**WHAT IS ASKED:**
Say only how many lines contain the word "part".
--- START OF TASK DATA ---
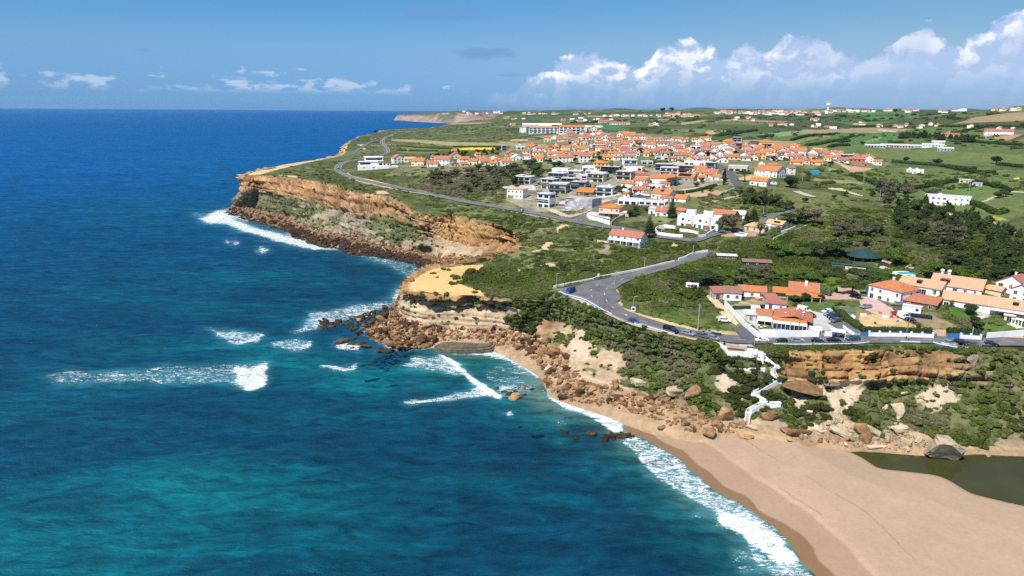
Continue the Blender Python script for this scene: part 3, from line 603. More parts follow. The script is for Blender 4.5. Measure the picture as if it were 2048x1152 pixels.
def paint_ground(X,Y,z,D):
 px,py=project(np.stack([X,Y,z],-1).reshape(-1,3));px=px.reshape(X.shape);py=py.reshape(X.shape)
 n1=fbm(X/9,Y/9,0,4,61);n2=fbm(X/2.1,Y/2.1,0,3,62);n3=fbm(X/45,Y/45,0,3,63)
 base=np.array([.075,.092,.032])
 C=base*(1+.4*n1+.5*n2+.3*n3)[...,None]
 bare=sstep(.12,.5,n1*.6+n3*.5+.5*n2)[...,None]*.6
 C=C*(1-bare)+np.array([.22,.19,.09])*bare
 wx=X+40*fbm(X/160,Y/160,0,2,64);wy=Y+40*fbm(X/160,Y/160,5,2,65)
 ang=.5;fx=(wx*math.cos(ang)-wy*math.sin(ang))/120;fy=(wx*math.sin(ang)+wy*math.cos(ang))/190
 gx,gy=np.floor(fx),np.floor(fy)
 best=np.full(X.shape,9.0);sec=best.copy();idc=np.zeros(X.shape)
 for ox in(-1,0,1):
  for oy in(-1,0,1):
   cx,cy=(gx+ox).astype(np.int64),(gy+oy).astype(np.int64)
   jx=_h(cx,cy,cx*0,71);jy=_h(cx,cy,cx*0,72);idn=_h(cx,cy,cx*0,73)
   d=np.hypot(cx+jx-fx,cy+jy-fy)
   nb=d<best
   sec=np.where(nb,best,np.minimum(sec,d));idc=np.where(nb,idn,idc);best=np.where(nb,d,best)
 pal=np.array([(.07,.095,.034),(.085,.125,.04),(.06,.08,.03),(.12,.13,.05),(.075,.14,.04),(.055,.075,.03),(.10,.115,.042),(.09,.13,.045),(.26,.2,.11),(.065,.09,.033),(.15,.15,.06),(.055,.075,.03)])
 fc=pal[(idc*len(pal)).astype(int)%len(pal)]*(1+.16*n1+.12*n3)[...,None]
 far=sstep(720,900,D+60*n3)*(~in_poly(px,py,[(740,350),(740,250),(1000,255),(1080,290),(1000,330)]))
 hed=(1-sstep(.03,.09,sec-best))*.8
 fc=fc*(1-hed[...,None])+np.array([.03,.045,.018])*hed[...,None]
 C=C*(1-far[...,None])+fc*far[...,None]
 sw=n1*1.6+n2*.8
 qx,qy=px+sw*.7*np.clip(300/D,.15,1.5)*3,py+(n2*.9+n1*1.2)*np.clip(300/D,.15,1.5)
 for poly,col,nz in PAINT:
  m=in_poly(qx,qy,poly)
  if m.any():
   C[m]=np.array(col)*(1+nz*(1.0*n1[m]+.8*n2[m]))[:,None]
 return np.clip(C,.012,.8),px,py,n1,n2,n3
def build_terrain():
 az=np.arange(R(-26),R(49),R(.066))
 Ds=[205.0]
 while Ds[-1]<9500:
  d=Ds[-1];Ds.append(d+min(max(.55,d*d/66000*.55),60))
 D=np.array(Ds)
 A,DD=np.meshgrid(az,D);X=DD*np.sin(A);Y=DD*np.cos(A)
 inside=in_poly(X,Y,LAND_POLY)
 z=np.zeros(X.shape)
 z[inside]=hgt(X[inside],Y[inside])
 C=np.zeros(X.shape+(3,));bump=np.zeros(X.shape)
 c,px,py,n1,n2,n3=paint_ground(X[inside],Y[inside],z[inside],DD[inside])
 C[inside]=c
 xi,yi,di=X[inside],Y[inside],DD[inside]
 clear=np.full(xi.shape,1e9)
 sel=di<1600
 for l,w in ROAD_L:
  lo,hi=l.min(0)-16,l.max(0)+16
  m=sel&(xi>lo[0])&(xi<hi[0])&(yi>lo[1])&(yi<hi[1])
  clear[m]=np.minimum(clear[m],dist_line(xi[m],yi[m],l)-w/2)
 lot=in_poly(px,py,LOT_PX)
 green=sstep(.02,-.02,c[:,0]-c[:,1]*1.05)
 b=(.55*np.abs(fbm(xi/3.2,yi/3.2,0,3,81))+.5*fbm(xi/11,yi/11,0,2,82))*sstep(1.5,7,clear)*(~lot)*green*(1-sstep(500,900,di))
 z[inside]+=b
 k=inside[:-1,:-1]&inside[1:,1:]&inside[1:,:-1]&inside[:-1,1:]
 F=grid_faces(*X.shape,k)
 V,F,Cc=compact(np.stack([X,Y,z],-1).reshape(-1,3),F,C.reshape(-1,3))
 Fd=grid_faces(*X[::3,::3].shape,(inside[::3,::3])[:-1,:-1]&(inside[::3,::3])[1:,1:])
 z0=z.copy();z0[inside]-=b
 Vd=np.stack([X[::3,::3],Y[::3,::3],z0[::3,::3]],-1).reshape(-1,3)
 return V,F[:,::-1],Cc,Vd,Fd
GROUNDM=vcol_mat("scrub_ground",rough=.95,spec=.08,nscale=.35,nvar=.22,bump=.5,bscale=1.2,bdist=.35)
TV,TF,TC,TVd,TFd=CACHE('terrain',build_terrain,'01_core.py','02_land.py','03_terrain.py')
ground=tag(link("ground",np_mesh("ground",TV,TF,[GROUNDM],TC)),"green coastal land rising from the cliffs to the farmed hills","ground",kind="structure")
def far_headland():
 az=np.linspace(R(-10.5),R(2),300);D=np.arange(4300,9000,22)
 A,DD=np.meshgrid(az,D);X=DD*np.sin(A);Y=DD*np.cos(A)
 base=[at(*p,0)[:2]for p in((784,240.2),(800,241),(830,243.2),(868,245.6),(905,247.4),(950,247.5),(1010,247))]+[at_d(1060,8900,0)[:2],at_d(905,8900,0)[:2],at_d(850,7900,0)[:2]]
 base=np.array(base)
 px,_=project(np.stack([X,Y,X*0],-1).reshape(-1,3));px=px.reshape(X.shape)
 ins=in_poly(X,Y,base)
 d=dist_line(X,Y,np.vstack([base,base[:1]]));d=np.where(ins,d,-d)
 g=np.abs(fbm(X/90,Y/90,0,3,91))
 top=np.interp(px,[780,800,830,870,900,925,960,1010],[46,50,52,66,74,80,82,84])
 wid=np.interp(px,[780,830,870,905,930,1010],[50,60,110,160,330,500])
 prof=sstep(0,1,np.clip(d-55*g,0,None)/wid)
 z=np.where(d>0,prof*top,np.maximum(d*.3,-20))+(d>0)*4*fbm(X/60,Y/60,0,3,92)
 z+=sstep(200,900,d)*8*fbm(X/400,Y/400,0,2,95)
 n=fbm(X/70,Y/70,z/12,4,93)
 ck=1-sstep(.72,.95,prof+.28*n)
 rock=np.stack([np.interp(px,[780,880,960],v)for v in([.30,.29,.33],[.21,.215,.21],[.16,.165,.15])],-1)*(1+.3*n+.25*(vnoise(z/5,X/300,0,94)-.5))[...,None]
 grn=np.array([.07,.09,.04])*(1+.3*n)[...,None]
 gully=(sstep(.05,.3,fbm(X/150,Y/150,0,3,96))*sstep(840,880,px)*.8)[...,None]
 rock=rock*(1-gully)+grn*gully
 C=rock*ck[...,None]+grn*(1-ck[...,None])
 k=(d>-80);k=k[:-1,:-1]&k[1:,1:]
 V,F,C=compact(np.stack([X,Y,z],-1).reshape(-1,3),grid_faces(*X.shape,k),C.reshape(-1,3))
 m=vcol_mat("far_rock",nscale=.02,nvar=.25,bump=.6,bscale=.04,bdist=6)
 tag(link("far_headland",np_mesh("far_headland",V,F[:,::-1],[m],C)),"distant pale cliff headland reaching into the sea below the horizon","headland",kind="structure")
far_headland()
def blue_hills():
 rng=[(13000,105,1040,2500,3),(18000,185,1250,2600,7)]
 V,F,C=[],[],[];b0=0
 for D0,hh,p0,p1,sd in rng:
  px=np.linspace(p0,p1,260);rows=np.linspace(-1,1,12)
  for i,r in enumerate(rows):
   for p in px:
    q=at_d(p,D0+r*1500,0)
    e=(1-r*r)*min(1,(p-p0)/120)
    V.append((q[0],q[1],max(0,e*hh*(.55+.75*float(.5+.5*math.sin(p*.011+sd)*math.sin(p*.0047+sd*2)+.25*math.sin(p*.05+sd))))))
    C.append((.06,.08,.045))
  F.append(grid_faces(12,260)+b0);b0+=12*260
 m=vcol_mat("hill_ground",nscale=.004,nvar=.35,bump=.3,bscale=.01,bdist=10)
 tag(link("hills",np_mesh("hills",np.array(V),np.vstack(F)[:,::-1],[m],np.array(C))),"blue hazy ridges along the inland horizon","hills",kind="structure")
blue_hills()
def _bvh():
 V=np.vstack([TVd,LP[:,::2].reshape(-1,3),BV]);nC=LP[:,::2].shape[1]
 F=np.vstack([TFd,grid_faces(LP.shape[0],nC)+len(TVd),BF[::1]+len(TVd)+LP[:,::2].shape[0]*nC])
 return BVHTree.FromPolygons(V.tolist(),F.tolist())
BVH=_bvh()
def G(px,py):
 d=Vector(ray(px,py)).normalized()
 h=BVH.ray_cast(Vector(CAM),d)
 if h[0]is None:
  return Vector(ground_line([(px,py)])[0])
 return h[0]
def drop(x,y):
 h=BVH.ray_cast(Vector((x,y,300)),Vector((0,0,-1)))
 return h[0].z if h[0]is not None else 0.0
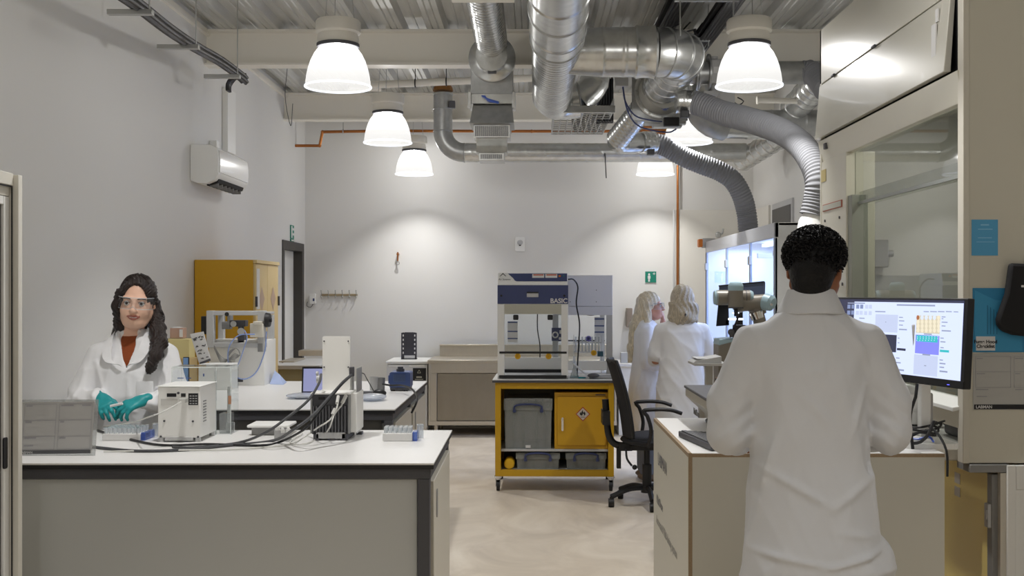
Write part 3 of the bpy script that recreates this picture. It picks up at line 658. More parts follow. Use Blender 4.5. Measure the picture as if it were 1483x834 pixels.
--- END OF TASK DATA ---
**RESULT OF THE TASK:**
2